D: Tra i temi del tuo libro, c’è senz’altro la diversità in una società bigotta e retrograda degli anni ’70.  Come pensi che la società sia cambiata nell’era odierna? 
R: Voglio essere ottimista e credere nei cambiamenti sociali verso un mondo migliore e positivo, ancorché la società odierna sia sormontata da pregiudizi e limiti mentali. Ho fiducia nei giovani, in loro risiede il cambiamento e se guidati da bravi maestri di vita e giusti modelli di riferimento si può sperare in un mondo più pacifico e tollerante.

D: “Lo scarabocchio”: spiegaci il significato di questo titolo.
R: Il titolo spesso è il primo incipit del romanzo. In generale lo scarabocchio è un disegno mal riuscito, un’opera venuta male. Per la società ma anche per suo padre e poi per l’uomo che diceva di amarla, Genny era solo uno schizzo umano, né carne né pesce, un signor nessuno. Il titolo vuole provocatoriamente evidenziare la diversità di genere come un errore, uno scherzo della natura, mentre in realtà ciascuno di noi è un’opera unica, autentica e originale di cui andare fieri.

 

D: Cosa speri di trasmettere al lettore attraverso le tue pagine?
R: Spero di trasmettere emozioni, sentimenti e riflessioni e se poi le pagine dei miei romanzi possono pure cambiare la vita dei lettori, traendo l’insegnamento che nessuno deve reputarsi superiore a nessun altro e che tutti meritiamo un posto al sole, beh, sarebbe il massimo.

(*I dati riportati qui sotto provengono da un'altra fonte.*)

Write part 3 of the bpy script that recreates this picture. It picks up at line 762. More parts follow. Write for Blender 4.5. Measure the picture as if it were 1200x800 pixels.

D: Quali sono i tuoi futuri progetti in merito alla promozione del tuo libro?
R: “Lo Scarabocchio” è un romanzo che si presta bene per una fiction. Spero un giorno non lontano di trovare qualcuno che possa credere in questo mio desiderio e possa trasformarlo in realtà. E’ velleitario come progetto? Ai posteri l’ardua sentenza. Intanto molto più realisticamente organizzo presentazioni, partecipo ad inviti, lo faccio conoscere tramite interviste e recensioni e poi… sarà quel che sarà. Grazie per l’attenzione e per le magnifiche domande che mi sono state rivolte. Ad maiora! Ad maiora semper!